*WHAT IS BEING ASKED:* Find the lines below that contain the string "scene". Copy each one.
--- BEGIN ---
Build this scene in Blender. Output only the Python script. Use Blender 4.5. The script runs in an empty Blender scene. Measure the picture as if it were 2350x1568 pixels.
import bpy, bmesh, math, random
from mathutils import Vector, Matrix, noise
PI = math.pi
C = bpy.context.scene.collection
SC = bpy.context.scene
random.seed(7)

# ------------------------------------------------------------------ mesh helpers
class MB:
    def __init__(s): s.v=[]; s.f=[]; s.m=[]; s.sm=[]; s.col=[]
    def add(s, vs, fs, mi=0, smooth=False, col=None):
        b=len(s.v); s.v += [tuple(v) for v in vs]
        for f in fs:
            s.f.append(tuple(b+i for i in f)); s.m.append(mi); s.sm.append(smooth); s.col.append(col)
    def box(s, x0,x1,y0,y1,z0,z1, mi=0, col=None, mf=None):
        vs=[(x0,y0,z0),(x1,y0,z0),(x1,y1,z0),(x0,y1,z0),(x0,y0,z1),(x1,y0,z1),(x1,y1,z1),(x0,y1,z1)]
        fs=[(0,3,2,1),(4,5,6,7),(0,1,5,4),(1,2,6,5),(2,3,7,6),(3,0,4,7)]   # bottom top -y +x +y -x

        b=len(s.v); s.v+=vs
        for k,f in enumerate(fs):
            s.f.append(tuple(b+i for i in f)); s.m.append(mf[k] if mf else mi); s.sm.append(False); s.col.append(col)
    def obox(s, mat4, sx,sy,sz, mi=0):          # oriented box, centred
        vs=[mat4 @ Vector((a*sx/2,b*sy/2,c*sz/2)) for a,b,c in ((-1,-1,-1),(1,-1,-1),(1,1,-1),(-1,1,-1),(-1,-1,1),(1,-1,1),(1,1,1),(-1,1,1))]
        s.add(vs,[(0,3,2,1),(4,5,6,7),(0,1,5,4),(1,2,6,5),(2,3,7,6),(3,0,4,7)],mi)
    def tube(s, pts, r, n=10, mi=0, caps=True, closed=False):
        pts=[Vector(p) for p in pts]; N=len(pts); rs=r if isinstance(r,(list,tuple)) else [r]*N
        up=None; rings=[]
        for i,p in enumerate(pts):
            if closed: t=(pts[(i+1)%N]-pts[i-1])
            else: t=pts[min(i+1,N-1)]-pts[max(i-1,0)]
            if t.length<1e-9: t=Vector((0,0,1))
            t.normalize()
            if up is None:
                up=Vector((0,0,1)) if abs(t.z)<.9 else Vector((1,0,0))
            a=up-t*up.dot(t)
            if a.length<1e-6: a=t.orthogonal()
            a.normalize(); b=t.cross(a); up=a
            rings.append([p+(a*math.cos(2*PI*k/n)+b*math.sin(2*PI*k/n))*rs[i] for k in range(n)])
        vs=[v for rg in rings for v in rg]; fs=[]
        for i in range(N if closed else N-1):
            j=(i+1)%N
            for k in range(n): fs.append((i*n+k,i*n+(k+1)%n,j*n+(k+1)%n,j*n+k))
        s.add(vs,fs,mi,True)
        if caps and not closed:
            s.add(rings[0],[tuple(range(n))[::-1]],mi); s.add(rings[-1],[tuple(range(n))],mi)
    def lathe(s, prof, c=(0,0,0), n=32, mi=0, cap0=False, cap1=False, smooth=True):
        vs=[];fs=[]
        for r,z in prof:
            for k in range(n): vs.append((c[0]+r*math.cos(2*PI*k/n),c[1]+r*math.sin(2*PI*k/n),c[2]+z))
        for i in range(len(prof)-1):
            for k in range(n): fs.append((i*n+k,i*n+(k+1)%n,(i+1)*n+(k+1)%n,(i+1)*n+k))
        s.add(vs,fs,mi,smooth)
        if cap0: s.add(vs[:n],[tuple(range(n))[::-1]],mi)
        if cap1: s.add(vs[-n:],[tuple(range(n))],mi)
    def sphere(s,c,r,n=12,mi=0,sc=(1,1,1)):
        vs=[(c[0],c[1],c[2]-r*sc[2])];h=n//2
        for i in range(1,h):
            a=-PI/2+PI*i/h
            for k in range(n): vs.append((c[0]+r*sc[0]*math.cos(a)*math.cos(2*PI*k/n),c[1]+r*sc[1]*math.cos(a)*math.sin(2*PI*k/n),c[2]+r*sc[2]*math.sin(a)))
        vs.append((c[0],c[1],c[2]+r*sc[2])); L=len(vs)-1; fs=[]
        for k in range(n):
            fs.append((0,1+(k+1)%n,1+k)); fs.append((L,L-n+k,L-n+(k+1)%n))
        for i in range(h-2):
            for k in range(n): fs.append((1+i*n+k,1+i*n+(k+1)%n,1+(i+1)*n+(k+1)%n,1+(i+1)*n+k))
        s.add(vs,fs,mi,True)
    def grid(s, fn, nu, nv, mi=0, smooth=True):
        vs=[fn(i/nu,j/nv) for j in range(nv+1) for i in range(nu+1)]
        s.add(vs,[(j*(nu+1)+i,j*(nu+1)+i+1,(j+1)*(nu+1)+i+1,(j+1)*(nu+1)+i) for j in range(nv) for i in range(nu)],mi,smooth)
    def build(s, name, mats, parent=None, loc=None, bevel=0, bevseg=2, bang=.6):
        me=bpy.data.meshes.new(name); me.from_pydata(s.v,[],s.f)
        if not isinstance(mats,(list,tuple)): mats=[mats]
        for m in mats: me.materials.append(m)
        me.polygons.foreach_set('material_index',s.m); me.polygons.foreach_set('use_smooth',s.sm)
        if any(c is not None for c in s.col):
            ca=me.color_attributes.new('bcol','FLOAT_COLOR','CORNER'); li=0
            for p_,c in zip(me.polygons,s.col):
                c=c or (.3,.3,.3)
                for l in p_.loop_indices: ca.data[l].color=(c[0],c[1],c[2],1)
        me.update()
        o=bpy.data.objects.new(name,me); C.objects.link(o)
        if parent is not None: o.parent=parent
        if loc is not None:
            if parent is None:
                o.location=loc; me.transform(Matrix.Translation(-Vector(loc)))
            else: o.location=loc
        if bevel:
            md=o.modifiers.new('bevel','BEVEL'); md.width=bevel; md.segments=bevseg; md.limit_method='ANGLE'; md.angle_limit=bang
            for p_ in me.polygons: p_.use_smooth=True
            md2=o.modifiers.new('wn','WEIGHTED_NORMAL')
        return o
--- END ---
*COMPLETE ANSWER:*
Build this scene in Blender. Output only the Python script. Use Blender 4.5. The script runs in an empty Blender scene. Measure the picture as if it were 2350x1568 pixels.
C = bpy.context.scene.collection
SC = bpy.context.scene